Do we need to stress these differences at all times and in every situation? Are we unfeeling bigots if we do not?

Integration fetish?

I approve of integration, but not of the loose way we use the word. Though I find it hard to explain, I have a feeling we have not got it quite right.

Instead of groping for an explanation I offer an example. I first went to the United States of America in the 1950s and got to know some Americans.

I recall one Greek family on the west side of Chicago. The mother loved all things Greek from food to religion.

Because of that, she delicately explained to me why I could not become the boyfriend of one of the Greek girls who used to come in and out of the house.

Shoppers in the UK
And a post-Christian society?
I noticed that everybody who came and went, except me, was Greek.

But what the whole family adored was America. "Only in America" they said with misty eyes. They had voted for Eisenhower as President and were ardent patriots.

Surely that Greek family was living as the Prime Minister wants incomers to Britain to live? And doing it without making a fetish of integration.

I rejoice when I hear of the Muslim girl whose closest friend is the Jewish boy. But I do not expect that to be commonplace.

Minority groups in British society often have strong family and religious identities. To put them aside in order to further the cause of integration is not going to be easy.

Integration is a noble cause, which has the aim of eventually producing a unified society. But it requires subtlety and honesty in presentation.

Let us admit that the changed definition of multiculturalism has arisen not because, for instance, we have suddenly become more concerned about the opportunities available to black youth, but because within Islam there has arisen a small but dangerous death cult.

It is the suicide bombers, eager to murder thousands in order to restore the medieval Caliphate, who are our enemies, not the peaceful majority of Muslims.

Problems 'underrated'

Trevor Phillips, Chairman of the Commission for Racial Equality new Commission for Equality and Human Rights speaks of our failure to find a civilised way of talking about our diversity.

One notes that those most committed to integration believe that some diversity must be accepted. Mr Phillips' warning is timely, because I think the problem of integrating sincere Muslims is being underrated.

Why? Well we live in a post-Christian society. The atheist, Richard Dawkins, has had an enormous sales success with his book, "The God Delusion".

Many people can't believe that anybody takes the Bible or the Koran seriously.

But Muslims take the Koran very seriously and regard it as the word of God. It lays down strict rules about human conduct, some of which are at odds with the civil liberties enjoyed in British society.

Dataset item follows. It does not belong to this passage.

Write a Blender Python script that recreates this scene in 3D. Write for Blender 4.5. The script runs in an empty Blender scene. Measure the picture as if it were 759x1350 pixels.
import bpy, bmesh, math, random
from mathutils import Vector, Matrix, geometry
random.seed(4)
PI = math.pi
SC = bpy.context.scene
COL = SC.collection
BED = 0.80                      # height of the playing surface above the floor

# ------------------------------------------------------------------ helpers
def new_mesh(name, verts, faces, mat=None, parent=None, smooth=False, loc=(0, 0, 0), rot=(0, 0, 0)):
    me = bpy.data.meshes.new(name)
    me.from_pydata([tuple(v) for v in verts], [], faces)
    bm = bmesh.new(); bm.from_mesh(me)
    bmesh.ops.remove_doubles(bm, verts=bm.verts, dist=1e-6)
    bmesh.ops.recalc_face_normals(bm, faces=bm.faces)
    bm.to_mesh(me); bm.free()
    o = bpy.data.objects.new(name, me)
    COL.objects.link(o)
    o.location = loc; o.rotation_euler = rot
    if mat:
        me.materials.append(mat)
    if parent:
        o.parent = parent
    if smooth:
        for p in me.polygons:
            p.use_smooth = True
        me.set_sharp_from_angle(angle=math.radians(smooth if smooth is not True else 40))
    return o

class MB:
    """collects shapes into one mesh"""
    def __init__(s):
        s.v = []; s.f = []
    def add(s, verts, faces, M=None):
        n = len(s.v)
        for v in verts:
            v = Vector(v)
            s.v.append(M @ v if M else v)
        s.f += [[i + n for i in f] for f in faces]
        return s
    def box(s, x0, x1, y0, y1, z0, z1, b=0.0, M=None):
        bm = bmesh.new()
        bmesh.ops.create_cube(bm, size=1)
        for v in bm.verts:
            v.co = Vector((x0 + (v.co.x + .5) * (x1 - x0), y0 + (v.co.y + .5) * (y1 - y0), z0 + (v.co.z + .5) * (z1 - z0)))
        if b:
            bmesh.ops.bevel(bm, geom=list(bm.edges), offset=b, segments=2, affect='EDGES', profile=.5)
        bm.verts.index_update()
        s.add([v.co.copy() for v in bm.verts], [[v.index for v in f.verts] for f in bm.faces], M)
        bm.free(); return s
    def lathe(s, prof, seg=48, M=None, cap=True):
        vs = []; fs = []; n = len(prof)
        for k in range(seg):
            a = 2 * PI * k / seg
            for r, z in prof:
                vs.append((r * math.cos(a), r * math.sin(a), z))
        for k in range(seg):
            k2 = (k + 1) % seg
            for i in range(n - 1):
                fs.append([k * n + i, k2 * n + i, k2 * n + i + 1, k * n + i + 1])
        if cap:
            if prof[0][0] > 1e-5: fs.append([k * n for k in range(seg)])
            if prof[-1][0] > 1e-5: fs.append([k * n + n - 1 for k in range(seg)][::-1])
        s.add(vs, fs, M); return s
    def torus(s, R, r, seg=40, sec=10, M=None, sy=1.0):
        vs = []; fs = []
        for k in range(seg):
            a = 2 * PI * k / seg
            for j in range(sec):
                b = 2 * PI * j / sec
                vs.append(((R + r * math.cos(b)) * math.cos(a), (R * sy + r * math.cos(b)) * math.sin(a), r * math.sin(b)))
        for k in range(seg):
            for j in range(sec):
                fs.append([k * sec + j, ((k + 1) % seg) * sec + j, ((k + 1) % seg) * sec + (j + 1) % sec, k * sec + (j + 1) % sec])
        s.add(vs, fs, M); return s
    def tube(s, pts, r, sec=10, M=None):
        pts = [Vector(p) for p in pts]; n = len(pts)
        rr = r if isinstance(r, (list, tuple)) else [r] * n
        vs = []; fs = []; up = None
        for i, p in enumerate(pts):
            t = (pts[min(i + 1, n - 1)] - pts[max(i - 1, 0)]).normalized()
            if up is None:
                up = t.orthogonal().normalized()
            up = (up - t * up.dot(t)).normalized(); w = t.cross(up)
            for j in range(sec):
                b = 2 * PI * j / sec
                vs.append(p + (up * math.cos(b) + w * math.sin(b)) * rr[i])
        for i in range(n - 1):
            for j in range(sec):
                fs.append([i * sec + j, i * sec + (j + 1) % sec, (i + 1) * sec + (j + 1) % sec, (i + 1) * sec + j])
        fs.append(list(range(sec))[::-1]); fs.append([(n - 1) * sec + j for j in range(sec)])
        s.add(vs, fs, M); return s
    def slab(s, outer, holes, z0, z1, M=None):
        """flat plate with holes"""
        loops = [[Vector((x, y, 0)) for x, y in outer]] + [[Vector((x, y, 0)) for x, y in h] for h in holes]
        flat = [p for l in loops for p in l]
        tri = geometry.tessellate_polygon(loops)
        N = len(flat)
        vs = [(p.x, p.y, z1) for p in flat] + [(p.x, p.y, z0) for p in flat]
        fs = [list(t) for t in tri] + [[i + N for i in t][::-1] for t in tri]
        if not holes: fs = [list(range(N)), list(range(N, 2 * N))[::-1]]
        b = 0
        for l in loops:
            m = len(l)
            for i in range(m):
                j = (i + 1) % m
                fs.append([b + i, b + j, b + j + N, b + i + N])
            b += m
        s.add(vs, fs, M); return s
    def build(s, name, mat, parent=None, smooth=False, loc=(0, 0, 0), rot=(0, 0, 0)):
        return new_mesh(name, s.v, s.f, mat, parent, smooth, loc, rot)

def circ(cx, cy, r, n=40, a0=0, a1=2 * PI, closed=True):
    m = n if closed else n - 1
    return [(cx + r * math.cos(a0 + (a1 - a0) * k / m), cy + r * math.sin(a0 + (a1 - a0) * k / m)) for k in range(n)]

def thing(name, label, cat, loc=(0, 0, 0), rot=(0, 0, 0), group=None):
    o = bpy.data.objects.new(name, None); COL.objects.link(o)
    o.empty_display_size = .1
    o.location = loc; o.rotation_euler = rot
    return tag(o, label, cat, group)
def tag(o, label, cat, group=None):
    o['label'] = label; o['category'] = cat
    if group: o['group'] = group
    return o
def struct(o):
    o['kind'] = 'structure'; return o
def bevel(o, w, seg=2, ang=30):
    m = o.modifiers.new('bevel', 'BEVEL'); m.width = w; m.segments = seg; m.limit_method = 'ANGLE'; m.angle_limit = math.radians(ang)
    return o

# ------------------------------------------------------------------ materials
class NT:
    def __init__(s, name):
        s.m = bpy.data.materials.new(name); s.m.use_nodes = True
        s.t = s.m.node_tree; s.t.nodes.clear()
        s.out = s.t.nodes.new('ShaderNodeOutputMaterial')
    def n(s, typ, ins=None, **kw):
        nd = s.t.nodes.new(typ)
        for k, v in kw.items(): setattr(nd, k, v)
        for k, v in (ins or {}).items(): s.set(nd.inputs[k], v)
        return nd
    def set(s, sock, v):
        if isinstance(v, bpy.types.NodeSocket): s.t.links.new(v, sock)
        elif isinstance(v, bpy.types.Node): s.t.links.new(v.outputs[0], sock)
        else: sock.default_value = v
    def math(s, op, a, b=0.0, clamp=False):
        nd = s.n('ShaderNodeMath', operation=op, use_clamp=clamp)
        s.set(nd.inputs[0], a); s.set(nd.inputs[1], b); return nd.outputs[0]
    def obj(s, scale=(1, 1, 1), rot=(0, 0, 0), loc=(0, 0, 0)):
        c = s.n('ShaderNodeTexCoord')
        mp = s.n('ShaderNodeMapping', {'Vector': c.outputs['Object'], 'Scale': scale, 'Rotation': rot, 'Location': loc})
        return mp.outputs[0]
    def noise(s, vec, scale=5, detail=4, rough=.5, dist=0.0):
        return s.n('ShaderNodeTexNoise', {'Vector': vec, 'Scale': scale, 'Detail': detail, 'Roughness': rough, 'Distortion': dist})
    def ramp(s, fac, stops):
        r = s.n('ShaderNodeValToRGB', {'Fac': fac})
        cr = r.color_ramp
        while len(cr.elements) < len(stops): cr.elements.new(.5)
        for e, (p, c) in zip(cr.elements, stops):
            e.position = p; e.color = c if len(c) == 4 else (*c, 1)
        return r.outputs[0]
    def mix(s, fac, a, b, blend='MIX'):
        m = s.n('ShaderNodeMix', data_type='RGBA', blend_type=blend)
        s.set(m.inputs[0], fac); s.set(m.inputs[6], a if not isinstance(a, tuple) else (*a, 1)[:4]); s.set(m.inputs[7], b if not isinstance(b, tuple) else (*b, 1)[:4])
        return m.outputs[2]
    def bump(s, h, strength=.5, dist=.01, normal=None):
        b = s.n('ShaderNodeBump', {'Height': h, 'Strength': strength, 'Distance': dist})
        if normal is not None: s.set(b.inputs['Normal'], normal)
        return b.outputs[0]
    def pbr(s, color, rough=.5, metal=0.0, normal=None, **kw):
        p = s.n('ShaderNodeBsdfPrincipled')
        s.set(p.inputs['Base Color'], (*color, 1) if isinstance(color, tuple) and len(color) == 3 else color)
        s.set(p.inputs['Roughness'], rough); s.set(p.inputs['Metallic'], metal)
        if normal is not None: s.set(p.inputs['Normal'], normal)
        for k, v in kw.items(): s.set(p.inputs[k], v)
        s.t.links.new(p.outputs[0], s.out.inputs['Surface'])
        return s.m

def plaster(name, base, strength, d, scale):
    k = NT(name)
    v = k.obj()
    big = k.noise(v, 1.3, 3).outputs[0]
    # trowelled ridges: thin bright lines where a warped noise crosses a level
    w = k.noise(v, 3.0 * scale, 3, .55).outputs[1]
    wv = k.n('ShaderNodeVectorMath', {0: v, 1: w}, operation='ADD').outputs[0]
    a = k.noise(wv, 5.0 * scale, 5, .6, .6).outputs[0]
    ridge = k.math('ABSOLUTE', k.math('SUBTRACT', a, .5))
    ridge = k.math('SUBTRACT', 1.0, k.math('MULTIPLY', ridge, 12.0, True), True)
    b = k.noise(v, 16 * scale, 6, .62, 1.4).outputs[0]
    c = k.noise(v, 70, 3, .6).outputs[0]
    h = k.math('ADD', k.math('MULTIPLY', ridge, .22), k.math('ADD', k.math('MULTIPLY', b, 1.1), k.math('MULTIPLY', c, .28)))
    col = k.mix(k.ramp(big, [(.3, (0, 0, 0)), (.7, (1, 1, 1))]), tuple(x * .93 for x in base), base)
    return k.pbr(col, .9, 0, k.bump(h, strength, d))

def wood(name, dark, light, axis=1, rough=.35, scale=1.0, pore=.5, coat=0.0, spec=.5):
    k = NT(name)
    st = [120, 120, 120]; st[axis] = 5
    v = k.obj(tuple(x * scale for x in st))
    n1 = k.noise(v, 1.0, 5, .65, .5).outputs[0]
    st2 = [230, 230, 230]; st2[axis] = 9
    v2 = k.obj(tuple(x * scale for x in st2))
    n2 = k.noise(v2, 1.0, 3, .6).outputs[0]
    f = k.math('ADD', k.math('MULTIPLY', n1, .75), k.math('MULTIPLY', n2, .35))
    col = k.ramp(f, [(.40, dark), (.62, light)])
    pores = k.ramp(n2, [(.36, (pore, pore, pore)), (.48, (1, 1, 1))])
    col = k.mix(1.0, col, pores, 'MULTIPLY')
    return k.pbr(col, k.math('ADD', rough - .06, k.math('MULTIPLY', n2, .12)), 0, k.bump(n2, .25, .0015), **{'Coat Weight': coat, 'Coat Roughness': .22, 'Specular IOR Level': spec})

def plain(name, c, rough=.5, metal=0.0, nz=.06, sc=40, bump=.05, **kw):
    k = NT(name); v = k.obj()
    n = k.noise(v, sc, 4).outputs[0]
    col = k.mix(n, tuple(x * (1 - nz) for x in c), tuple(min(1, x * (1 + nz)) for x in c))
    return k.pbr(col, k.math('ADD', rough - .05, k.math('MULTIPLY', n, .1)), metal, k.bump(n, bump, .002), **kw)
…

This is not a problem incapable of accommodation, but Muslims will have to be allowed to proclaim convictions opposite to those of the majority. That will call for goodwill on all sides.

Alice got fed up with talking to Humpty Dumpty and walked away. Whereupon he fell off the wall with a great crash. We've got to do better than that.


Add your comments on this story, using the form below.

Call me an old cynic, but I've always suspected the 'multiculturalism' concept was invented by western governments alarmed to find that the new immigrants they'd invited in weren't assimilating in the easy way that earlier ones (mainly Christian and European) had done. Fearful of blame and electoral unpopularity, they tried to sell their failed experiment as intentional and desirable 'diversity' and 'enrichment'. This enabled them to hush critics up by accusations of being narrow, intolerant, insular etc. But, like I say, I'm probably too cynical. It takes an idealist to believe that having competing cultures, languages and religions in a society can make it more 'rich' and cohesive. I just hope all you idealists turn out to be right!
Janet Davis, Sydney, Australia

Pagan, Christian, Celts, Angles, Jutes, Saxons, Danes Didn't King Arthur rule over a multicultural Society - what's changed today?
Gwilym Hall, Newcastle upon Tyne

The confusion seems to arise when we become bogged down in the misconception that cultures either integrate or they don't, which is a facile idea that bears no relation to the observable truth. Non-indigenous cultures integrate in certain ways - in business, education and so on - and maintain their integrity in others, such as religious and social traditions. This is a perfectly natural and acceptable situation for all concerned, but no-one who needs to be aware of this - politicians, so-called 'community leaders', media pundits - seems to realise that this is what actually happens.
Zax, Amersham

This country has been "officialy" multicultural for a long time. One thing I am absolutely sure of, that is that it does not work! It was imposed on us by a bunch of liberal do gooders. People resented it when it was ordered, we still do and we always will.
Mark Smith, Canada

Brian Walden has made good points. I believe that many ethnic minorities, particularly Muslims, are not taking advantage of what Britain offers, education, self-betterment, etc. They must enlighten themselves and this can be done only through education and exposure to an edvanced liberal society like Britain.
Zena Solomon, London

Multiculturalism is an oxymoron or 'new-speak'. If culture by definition is common set of values, customs, institutions, and achievements, then how can you have multiculture? for culture will cease to exist.
Richard Cartledge, Nottingham

Seems to me like the author has not lived in some of the more run-down areas of the country where large numbers of immigrants live in seperate communities and have no inclination to integrate with white British society - I would like to find out what some of these immigrants believe "Multi-culturalism" to mean
Jon, Nottingham

There seems a lot of stress on integration without recognising how long it takes for a distinct minority culture to blend with the majority. Fish and chips isn't of British origin but the dish was brought over by the Huguenots immigrants centuries ago! As a result, it seems people are too impatient and unwilling to bend the rules on both sides. It should be promoted by balancing both cultures right to exist by sensitive discussion and looking at potential consequences...not by PC terms but with common sense.